Second Battle of Fredericksburg

Five months after Union troops were slaughtered charging Marye's Heights, Sedgwick's corps finally stormed the same stone wall — this time breaking through in minutes.

The Second Battle of Fredericksburg (May 3, 1863) was fought on the same killing ground as the December 1862 disaster — but with reversed fortunes. This time a smaller Union force under General Sedgwick successfully stormed Marye's Heights, the fortified ridge that had repulsed fourteen Union charges just months before.

Lee had left only about 12,000 men under General Jubal Early to hold Fredericksburg while marching west to fight Hooker at Chancellorsville. Sedgwick's much larger VI Corps had been ordered to break through and march to Hooker's relief — a mission that would require taking the heights that had broken the Army of the Potomac in December.

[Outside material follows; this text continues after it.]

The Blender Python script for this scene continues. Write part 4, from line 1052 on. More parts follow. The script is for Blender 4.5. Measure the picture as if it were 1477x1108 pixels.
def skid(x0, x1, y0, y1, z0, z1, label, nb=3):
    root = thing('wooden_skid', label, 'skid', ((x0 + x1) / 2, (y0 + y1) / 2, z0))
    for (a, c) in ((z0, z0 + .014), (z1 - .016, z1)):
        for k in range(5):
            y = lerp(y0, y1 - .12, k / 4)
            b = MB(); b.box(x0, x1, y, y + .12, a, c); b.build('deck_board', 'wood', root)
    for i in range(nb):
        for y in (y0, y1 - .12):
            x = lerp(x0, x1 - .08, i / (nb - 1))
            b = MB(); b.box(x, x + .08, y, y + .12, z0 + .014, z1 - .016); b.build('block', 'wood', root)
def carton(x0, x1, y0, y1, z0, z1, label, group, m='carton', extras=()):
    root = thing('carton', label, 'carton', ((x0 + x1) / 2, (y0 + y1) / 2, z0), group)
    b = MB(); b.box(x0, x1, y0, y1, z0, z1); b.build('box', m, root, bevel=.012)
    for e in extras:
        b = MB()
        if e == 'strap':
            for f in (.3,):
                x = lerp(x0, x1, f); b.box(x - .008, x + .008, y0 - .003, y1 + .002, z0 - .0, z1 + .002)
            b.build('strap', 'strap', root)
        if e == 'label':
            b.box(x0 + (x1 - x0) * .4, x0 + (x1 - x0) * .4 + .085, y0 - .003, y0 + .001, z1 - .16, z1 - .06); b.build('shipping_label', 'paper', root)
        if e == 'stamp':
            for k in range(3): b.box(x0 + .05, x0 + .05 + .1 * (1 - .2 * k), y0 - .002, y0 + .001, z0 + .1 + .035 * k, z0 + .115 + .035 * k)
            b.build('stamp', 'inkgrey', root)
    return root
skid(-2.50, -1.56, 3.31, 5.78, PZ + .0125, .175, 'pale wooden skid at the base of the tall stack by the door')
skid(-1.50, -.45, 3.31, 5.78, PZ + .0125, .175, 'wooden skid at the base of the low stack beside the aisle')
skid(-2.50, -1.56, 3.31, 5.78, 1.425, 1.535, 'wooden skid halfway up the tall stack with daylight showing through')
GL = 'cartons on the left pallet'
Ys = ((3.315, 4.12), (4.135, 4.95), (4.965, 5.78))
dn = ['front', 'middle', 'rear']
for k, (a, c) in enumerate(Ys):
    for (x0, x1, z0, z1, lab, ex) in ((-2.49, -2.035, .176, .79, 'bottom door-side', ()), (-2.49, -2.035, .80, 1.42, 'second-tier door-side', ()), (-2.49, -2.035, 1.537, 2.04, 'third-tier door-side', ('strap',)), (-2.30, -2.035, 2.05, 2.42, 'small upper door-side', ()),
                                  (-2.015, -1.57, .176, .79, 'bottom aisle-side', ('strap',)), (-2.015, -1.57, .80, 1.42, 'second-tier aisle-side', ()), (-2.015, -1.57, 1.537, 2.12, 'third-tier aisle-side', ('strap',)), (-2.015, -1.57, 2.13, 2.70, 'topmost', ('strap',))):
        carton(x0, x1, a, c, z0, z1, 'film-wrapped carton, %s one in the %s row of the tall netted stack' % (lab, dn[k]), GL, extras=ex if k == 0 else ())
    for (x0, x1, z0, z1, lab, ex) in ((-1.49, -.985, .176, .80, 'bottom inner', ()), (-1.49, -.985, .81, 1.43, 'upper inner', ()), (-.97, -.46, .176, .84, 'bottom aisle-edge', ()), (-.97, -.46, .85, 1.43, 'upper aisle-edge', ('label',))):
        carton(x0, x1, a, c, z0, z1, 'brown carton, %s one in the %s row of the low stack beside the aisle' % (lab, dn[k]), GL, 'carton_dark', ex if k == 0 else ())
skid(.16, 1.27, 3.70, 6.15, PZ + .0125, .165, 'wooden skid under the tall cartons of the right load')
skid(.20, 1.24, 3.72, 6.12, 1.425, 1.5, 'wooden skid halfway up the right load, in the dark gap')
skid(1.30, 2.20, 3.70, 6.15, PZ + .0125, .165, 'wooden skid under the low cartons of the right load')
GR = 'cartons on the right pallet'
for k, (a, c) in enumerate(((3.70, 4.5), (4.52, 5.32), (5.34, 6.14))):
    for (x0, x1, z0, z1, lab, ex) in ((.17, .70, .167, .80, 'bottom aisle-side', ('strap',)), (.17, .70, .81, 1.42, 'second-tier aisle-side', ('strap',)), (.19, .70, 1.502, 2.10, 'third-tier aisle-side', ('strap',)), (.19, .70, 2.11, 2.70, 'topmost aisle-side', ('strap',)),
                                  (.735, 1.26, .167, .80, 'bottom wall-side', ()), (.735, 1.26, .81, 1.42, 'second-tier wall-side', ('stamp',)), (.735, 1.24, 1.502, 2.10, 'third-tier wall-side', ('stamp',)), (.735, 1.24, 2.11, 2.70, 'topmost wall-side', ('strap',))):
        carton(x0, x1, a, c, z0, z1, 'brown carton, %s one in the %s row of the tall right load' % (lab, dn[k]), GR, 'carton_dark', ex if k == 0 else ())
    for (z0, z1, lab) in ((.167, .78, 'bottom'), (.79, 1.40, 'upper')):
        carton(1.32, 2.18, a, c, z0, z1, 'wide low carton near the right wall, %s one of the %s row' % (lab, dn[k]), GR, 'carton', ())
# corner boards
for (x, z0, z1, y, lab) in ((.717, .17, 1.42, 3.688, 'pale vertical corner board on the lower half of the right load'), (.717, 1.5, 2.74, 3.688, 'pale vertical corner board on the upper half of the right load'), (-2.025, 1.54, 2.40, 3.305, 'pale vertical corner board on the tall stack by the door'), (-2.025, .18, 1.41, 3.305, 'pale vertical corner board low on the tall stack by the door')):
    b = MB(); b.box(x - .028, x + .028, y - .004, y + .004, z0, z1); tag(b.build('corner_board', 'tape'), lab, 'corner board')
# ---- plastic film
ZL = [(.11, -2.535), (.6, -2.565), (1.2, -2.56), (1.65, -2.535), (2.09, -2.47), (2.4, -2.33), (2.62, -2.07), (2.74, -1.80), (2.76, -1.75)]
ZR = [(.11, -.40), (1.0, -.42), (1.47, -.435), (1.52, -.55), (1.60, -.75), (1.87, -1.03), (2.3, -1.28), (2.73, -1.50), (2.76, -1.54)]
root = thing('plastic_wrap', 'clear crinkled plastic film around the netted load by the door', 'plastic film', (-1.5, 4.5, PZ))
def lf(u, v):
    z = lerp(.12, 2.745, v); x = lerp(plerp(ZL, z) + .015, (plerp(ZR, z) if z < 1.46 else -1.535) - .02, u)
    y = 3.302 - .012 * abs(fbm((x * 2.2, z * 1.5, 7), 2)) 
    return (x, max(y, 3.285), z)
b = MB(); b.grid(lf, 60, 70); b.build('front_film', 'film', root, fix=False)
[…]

A first Union assault on the Confederate center failed. Then Union soldiers noticed what appeared to be an unguarded Confederate flank — and in a remarkable twist, a Confederate colonel granted a ceasefire to retrieve casualties, unwittingly allowing Union officers to closely reconnoiter his own position.

Sedgwick's second assault using all three VI Corps divisions swept the ridge. The 5th Wisconsin and 6th Maine were first over the stone wall that had been so impenetrable in December. Confederate losses were only 700 men, but the symbolic fall of Marye's Heights sent shockwaves through Lee's army.

The victory was strategically incomplete. Early retreated south while Cadmus Wilcox's brigade slowed Sedgwick's westward advance toward Chancellorsville. When Lee learned of the breakthrough, he immediately detached two divisions eastward — weakening his grip on Hooker — to deal with Sedgwick's threat.

The Second Battle of Fredericksburg is often overshadowed by Chancellorsville, but it demonstrated that the stone wall defenses that had seemed invincible in December were not, in fact, invincible — and showed how decisively battlefield conditions could change when the defending force was a fraction of its original strength.